O TREVO E A ESMERALDA
Não me dou bem
com o frio e a chuva é, para mim, uma necessidade, mas não um prazer; apesar
disso, tenho uma simpatia muito especial pela Irlanda, uma simpatia que abraça
a terra e a gente.
A terra,
montanhas, planícies, lagos, enseadas, porque é lindíssima, simultaneamente
acolhedora e selvagem, aberta e misteriosa. A gente, porque — ah, que inveja! —
ama o seu país e o seu rico património, que sabe proteger e de que sabe
desfrutar. Mas também porque, exceptuando as qualidades que referi, encontro
nela traços que nos são familiares: por exemplo, um alegre desrespeito pelo
«socialmente correcto». Enquanto ali ao lado, na Grã-Bretanha, as famílias da
pequena burguesia botam os filhos na cama ao fim da tarde, nesta terra do
trevo, nesta ilha a que chamam Esmeralda por ser de um verde tão brilhante (um
presente da copiosa chuva), nós vemos os pimpolhos à noitinha, nos restaurantes
e nos bares, aos lado dos pais (e das mães), que cervejam pacata e
abundantemente ou bebem o seu uísque como nós, antes, bebíamos o bagaço.
E há uma outra
qualidade nos Irlandeses (ou, pelo menos, em muitos Irlandeses) que eu prezo
particularmente. Ela revelou-se-me na minha primeira visita, em serviço — foi
então que me deixei encantar pelo país e me prometi um regresso em férias.
Tinha de
percorrer longas distâncias e recusei-me a conduzir naquilo que, para mim, é o
lado errado da estrada. Mas um colega, com quem viajava, declarou, com
tranquila e superior segurança, que não haveria problemas, estava habituado a
essas coisas, conduziria ele... só mais tarde, e tarde de mais, me explicou que
a sua experiência se limitava a uma única viagem em estradas inglesas — durante
a qual tivera um acidente.
Embalado na
ignorância deste sombrio pormenor, aceitei a solução. E o que tinha de
acontecer aconteceu: para os lados de Killarney, passámos junto de um castelo
medieval. O perito condutor de volante à direita olhou-o e comentou: «Olha que
castelo tão giro!»; eu respondi: «Olha o carro que aí vem!»; ele desviou-se —
mas para o lado que os seus reflexos lhe ditaram, ou seja, para a direita; e a
direita era o meio da estrada.
Choque
frontal, felizmente a baixa velocidade. O colega a decretar «explique você, que
o seu inglês é melhor». Uma senhora irlandesa em crise, tanto mais que o carro
era novo e o que iria o marido dizer. Uma GNR (que lá se chama «Garda»)
simpática e eficiente. Regresso ao hotel de boleia, oferecida por um
cordialíssimo espectador.

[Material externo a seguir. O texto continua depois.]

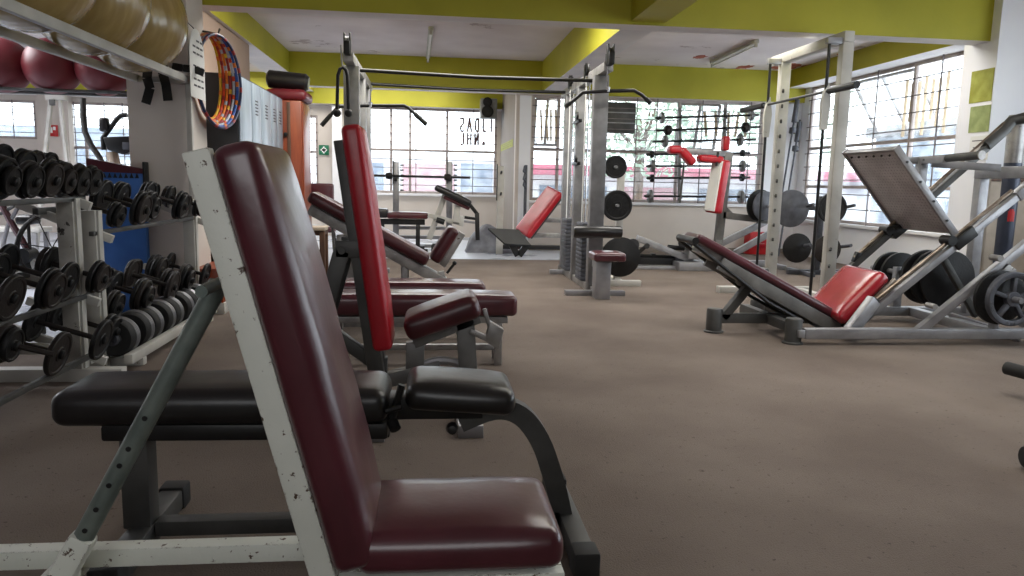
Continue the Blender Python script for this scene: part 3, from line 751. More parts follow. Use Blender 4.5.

Dois valentes uísques para recompor as emoções. E, no
dia seguinte, saída em seguro táxi, para evitar males maiores.
Solução
abençoada: pude, enfim, apreciar a paisagem sem ter o estômago contraído. E a
paisagem era magnífica. Em certo ponto, à beira de um lago, passámos por uma
casinha encantadora, que, se houvesse justiça neste mundo, seria minha; e o
motorista, tanto ou mais conversador que os portugueses, informou: «Essa casa
está sempre vazia. Ninguém lá fica muito tempo...». Sorrindo, perguntei se
estava assombrada. E, com a maior naturalidade, ele respondeu-me:
— Não. Por acaso,
esta não está.
E aqui têm a
tal qualidade que tanto me impressionou e agradou.
É bom ver
gente que continua a conviver com as suas tradições e com os seus fantasmas,
sem se apressar a ligar para a SIC ou para a TVI na esperança de trinta
segundos de protagonismo televisivo.